____ Exercise materials

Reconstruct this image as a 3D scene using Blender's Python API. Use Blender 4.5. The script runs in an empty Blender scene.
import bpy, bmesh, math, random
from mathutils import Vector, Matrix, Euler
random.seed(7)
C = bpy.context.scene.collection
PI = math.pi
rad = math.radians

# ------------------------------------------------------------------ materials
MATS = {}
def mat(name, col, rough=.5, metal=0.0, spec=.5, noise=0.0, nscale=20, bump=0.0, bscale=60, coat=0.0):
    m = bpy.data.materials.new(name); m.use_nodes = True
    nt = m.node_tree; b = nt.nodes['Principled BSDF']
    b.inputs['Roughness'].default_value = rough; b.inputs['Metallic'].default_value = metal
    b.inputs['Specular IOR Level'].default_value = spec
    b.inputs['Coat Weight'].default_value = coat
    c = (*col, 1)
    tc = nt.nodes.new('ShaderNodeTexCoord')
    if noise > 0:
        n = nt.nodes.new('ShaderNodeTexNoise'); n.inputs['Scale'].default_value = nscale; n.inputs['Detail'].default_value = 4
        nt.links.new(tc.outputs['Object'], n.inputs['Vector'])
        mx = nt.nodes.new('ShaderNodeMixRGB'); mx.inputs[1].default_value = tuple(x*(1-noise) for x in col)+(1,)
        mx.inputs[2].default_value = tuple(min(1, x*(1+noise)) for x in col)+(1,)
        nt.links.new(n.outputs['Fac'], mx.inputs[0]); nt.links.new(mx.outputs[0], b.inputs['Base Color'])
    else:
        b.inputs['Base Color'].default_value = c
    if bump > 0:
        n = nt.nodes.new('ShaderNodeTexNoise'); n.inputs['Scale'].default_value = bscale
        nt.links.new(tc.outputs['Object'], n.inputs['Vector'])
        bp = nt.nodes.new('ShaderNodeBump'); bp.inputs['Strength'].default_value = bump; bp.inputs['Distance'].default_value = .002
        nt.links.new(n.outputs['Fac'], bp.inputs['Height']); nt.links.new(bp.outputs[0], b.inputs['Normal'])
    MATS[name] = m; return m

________
____ Exercise materials

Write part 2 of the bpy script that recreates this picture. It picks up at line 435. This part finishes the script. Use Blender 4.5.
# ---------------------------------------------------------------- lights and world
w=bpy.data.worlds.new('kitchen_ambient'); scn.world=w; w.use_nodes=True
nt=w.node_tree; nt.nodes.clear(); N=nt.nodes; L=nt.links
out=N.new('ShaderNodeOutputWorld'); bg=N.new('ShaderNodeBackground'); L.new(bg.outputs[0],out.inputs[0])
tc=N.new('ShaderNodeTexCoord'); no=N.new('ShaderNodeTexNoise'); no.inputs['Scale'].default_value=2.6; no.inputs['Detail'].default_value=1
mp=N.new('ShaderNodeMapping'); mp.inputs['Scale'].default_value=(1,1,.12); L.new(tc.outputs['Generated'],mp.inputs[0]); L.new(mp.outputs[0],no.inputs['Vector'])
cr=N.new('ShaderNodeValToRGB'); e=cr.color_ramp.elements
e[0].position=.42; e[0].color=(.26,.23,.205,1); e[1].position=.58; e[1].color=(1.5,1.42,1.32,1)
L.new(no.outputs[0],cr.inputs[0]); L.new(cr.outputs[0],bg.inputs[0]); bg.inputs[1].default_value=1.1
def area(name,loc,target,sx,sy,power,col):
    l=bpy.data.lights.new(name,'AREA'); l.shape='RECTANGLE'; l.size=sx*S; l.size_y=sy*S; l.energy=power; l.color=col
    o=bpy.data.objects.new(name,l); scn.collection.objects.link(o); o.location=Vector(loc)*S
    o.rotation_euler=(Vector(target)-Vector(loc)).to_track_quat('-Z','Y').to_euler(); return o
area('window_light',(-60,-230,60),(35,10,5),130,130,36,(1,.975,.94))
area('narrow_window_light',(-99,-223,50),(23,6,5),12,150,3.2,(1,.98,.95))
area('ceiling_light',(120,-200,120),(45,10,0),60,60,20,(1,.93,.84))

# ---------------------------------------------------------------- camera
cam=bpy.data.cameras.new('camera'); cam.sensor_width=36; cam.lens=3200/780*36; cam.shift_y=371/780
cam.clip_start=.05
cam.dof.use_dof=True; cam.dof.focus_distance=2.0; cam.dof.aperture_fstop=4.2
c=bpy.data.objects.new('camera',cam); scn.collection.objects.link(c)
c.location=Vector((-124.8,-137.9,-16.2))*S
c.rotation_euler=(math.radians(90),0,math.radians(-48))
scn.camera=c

________
____ Exercise materials

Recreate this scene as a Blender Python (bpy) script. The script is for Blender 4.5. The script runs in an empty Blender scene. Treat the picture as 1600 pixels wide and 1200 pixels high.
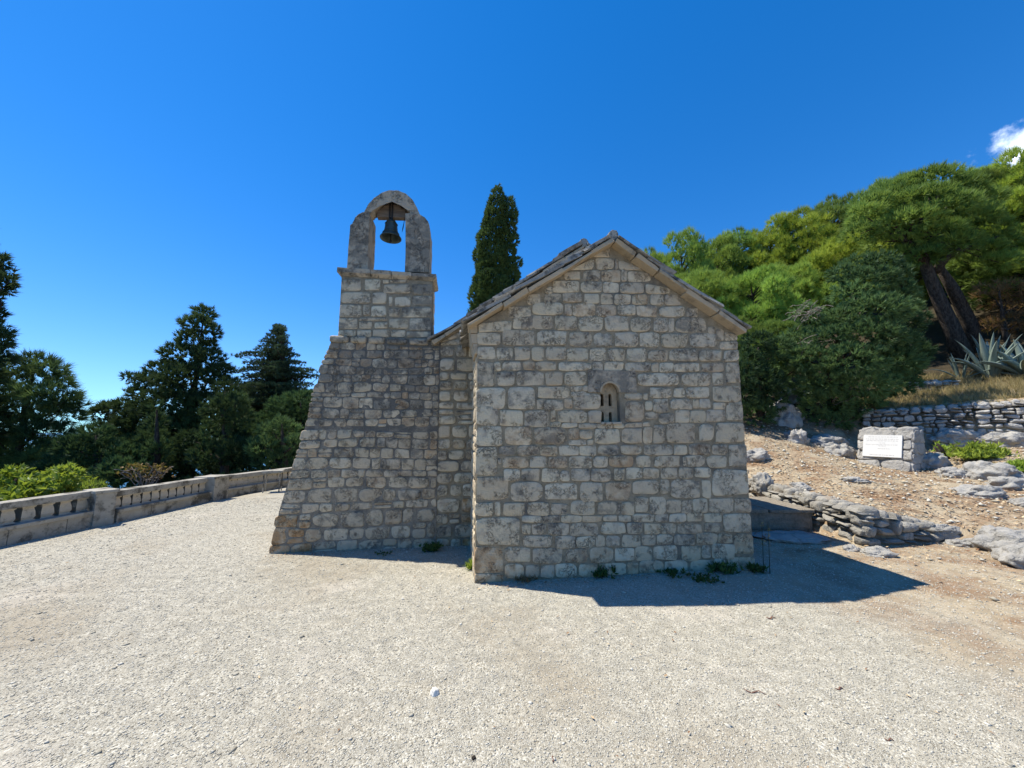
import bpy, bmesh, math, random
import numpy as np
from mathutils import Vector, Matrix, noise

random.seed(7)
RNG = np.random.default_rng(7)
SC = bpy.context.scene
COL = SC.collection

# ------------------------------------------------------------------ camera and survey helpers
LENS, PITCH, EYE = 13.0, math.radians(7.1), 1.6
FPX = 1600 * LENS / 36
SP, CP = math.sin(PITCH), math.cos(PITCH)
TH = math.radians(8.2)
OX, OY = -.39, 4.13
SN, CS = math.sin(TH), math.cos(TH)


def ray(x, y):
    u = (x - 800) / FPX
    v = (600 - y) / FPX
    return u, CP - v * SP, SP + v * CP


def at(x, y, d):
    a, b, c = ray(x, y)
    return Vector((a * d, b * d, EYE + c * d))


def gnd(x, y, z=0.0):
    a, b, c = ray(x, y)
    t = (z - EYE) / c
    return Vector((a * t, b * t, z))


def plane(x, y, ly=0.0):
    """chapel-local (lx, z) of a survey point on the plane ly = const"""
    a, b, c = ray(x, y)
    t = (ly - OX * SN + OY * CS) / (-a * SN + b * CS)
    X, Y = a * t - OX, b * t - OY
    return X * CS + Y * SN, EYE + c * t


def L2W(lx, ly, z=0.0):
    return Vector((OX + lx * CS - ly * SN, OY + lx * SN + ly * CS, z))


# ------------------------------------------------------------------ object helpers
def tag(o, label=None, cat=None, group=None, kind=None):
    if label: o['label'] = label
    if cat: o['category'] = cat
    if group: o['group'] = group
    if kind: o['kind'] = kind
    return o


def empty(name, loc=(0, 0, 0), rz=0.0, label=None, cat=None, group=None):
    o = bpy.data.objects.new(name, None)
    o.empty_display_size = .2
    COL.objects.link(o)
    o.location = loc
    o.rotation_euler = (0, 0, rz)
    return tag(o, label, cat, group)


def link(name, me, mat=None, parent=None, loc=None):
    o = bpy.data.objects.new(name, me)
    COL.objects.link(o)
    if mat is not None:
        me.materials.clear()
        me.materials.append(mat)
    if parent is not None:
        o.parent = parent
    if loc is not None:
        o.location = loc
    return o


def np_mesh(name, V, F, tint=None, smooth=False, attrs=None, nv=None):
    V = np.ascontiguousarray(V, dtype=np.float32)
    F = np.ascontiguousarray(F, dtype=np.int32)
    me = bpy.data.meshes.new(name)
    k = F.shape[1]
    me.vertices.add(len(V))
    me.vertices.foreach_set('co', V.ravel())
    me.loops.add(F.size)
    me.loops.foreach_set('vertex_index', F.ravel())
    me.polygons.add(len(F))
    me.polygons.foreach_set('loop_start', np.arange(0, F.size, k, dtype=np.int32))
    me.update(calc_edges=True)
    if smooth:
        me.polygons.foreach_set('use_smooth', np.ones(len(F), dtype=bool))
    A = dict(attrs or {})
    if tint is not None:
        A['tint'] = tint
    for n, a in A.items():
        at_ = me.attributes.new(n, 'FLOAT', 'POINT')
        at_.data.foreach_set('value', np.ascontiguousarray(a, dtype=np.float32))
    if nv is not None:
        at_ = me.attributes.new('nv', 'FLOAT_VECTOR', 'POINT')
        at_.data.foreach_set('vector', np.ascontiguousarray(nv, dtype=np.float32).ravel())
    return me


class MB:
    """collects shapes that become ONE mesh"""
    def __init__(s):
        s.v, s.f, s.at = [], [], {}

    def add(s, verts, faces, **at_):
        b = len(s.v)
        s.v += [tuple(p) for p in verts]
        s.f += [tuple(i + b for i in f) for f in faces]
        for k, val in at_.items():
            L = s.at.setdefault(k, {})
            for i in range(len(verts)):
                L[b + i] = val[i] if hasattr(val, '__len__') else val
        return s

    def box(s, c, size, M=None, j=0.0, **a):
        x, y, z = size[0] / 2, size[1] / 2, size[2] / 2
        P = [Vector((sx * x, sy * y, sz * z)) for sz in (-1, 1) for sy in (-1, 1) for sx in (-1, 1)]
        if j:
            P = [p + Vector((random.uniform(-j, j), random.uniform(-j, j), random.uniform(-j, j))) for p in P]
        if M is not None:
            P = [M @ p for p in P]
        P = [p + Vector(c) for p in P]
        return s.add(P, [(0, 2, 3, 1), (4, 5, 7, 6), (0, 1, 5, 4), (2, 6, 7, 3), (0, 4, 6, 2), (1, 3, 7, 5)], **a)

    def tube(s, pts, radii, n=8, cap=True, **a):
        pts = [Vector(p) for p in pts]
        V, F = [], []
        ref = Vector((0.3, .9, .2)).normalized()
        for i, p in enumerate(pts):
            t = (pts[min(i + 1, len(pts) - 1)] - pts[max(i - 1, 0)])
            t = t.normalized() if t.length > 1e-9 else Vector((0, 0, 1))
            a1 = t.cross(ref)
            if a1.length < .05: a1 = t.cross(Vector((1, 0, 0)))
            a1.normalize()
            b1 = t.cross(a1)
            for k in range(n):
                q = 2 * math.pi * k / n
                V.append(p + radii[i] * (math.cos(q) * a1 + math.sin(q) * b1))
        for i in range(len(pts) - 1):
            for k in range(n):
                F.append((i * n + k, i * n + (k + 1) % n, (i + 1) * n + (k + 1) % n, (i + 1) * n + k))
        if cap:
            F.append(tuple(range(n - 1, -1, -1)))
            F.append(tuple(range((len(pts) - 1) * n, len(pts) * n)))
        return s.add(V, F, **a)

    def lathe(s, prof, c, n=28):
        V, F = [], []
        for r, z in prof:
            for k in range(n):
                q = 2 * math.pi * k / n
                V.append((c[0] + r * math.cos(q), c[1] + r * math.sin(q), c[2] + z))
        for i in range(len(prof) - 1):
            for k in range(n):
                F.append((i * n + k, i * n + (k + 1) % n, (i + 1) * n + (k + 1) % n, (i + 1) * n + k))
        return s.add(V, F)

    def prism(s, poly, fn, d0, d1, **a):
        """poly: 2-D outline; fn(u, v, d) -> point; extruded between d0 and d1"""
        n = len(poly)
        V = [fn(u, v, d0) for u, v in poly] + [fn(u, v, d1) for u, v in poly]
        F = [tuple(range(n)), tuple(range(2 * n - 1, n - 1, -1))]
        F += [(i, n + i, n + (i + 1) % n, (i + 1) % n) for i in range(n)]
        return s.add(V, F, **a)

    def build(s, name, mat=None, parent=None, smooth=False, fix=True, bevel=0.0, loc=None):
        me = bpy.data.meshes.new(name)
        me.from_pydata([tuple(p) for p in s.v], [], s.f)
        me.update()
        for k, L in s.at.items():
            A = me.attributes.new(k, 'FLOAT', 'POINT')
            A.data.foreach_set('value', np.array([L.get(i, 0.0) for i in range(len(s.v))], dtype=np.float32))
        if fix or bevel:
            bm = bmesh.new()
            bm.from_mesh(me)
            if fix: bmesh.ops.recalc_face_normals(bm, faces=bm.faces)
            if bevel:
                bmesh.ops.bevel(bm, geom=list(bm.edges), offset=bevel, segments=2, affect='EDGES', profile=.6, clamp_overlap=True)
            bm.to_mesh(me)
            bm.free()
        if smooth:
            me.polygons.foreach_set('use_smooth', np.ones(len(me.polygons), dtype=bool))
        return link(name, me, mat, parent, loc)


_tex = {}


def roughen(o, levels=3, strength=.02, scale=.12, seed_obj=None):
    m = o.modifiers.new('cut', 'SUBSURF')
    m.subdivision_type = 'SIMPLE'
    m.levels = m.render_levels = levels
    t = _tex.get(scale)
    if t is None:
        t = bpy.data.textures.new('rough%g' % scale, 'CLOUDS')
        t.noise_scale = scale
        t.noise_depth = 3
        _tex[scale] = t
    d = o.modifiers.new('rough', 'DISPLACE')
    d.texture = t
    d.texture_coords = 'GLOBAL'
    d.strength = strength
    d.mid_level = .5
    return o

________

▶ _Problem requirements_
Taking the lines above, repeat exactly those from the line that contains "Reconstruct this image" through the line that contains "MATS[name] = m; return m", and both of those lines as well. Include nothing else.

▶ _Answer to this problem_
Reconstruct this image as a 3D scene using Blender's Python API. Use Blender 4.5. The script runs in an empty Blender scene.
import bpy, bmesh, math, random
from mathutils import Vector, Matrix, Euler
random.seed(7)
C = bpy.context.scene.collection
PI = math.pi
rad = math.radians

# ------------------------------------------------------------------ materials
MATS = {}
def mat(name, col, rough=.5, metal=0.0, spec=.5, noise=0.0, nscale=20, bump=0.0, bscale=60, coat=0.0):
    m = bpy.data.materials.new(name); m.use_nodes = True
    nt = m.node_tree; b = nt.nodes['Principled BSDF']
    b.inputs['Roughness'].default_value = rough; b.inputs['Metallic'].default_value = metal
    b.inputs['Specular IOR Level'].default_value = spec
    b.inputs['Coat Weight'].default_value = coat
    c = (*col, 1)
    tc = nt.nodes.new('ShaderNodeTexCoord')
    if noise > 0:
        n = nt.nodes.new('ShaderNodeTexNoise'); n.inputs['Scale'].default_value = nscale; n.inputs['Detail'].default_value = 4
        nt.links.new(tc.outputs['Object'], n.inputs['Vector'])
        mx = nt.nodes.new('ShaderNodeMixRGB'); mx.inputs[1].default_value = tuple(x*(1-noise) for x in col)+(1,)
        mx.inputs[2].default_value = tuple(min(1, x*(1+noise)) for x in col)+(1,)
        nt.links.new(n.outputs['Fac'], mx.inputs[0]); nt.links.new(mx.outputs[0], b.inputs['Base Color'])
    else:
        b.inputs['Base Color'].default_value = c
    if bump > 0:
        n = nt.nodes.new('ShaderNodeTexNoise'); n.inputs['Scale'].default_value = bscale
        nt.links.new(tc.outputs['Object'], n.inputs['Vector'])
        bp = nt.nodes.new('ShaderNodeBump'); bp.inputs['Strength'].default_value = bump; bp.inputs['Distance'].default_value = .002
        nt.links.new(n.outputs['Fac'], bp.inputs['Height']); nt.links.new(bp.outputs[0], b.inputs['Normal'])
    MATS[name] = m; return m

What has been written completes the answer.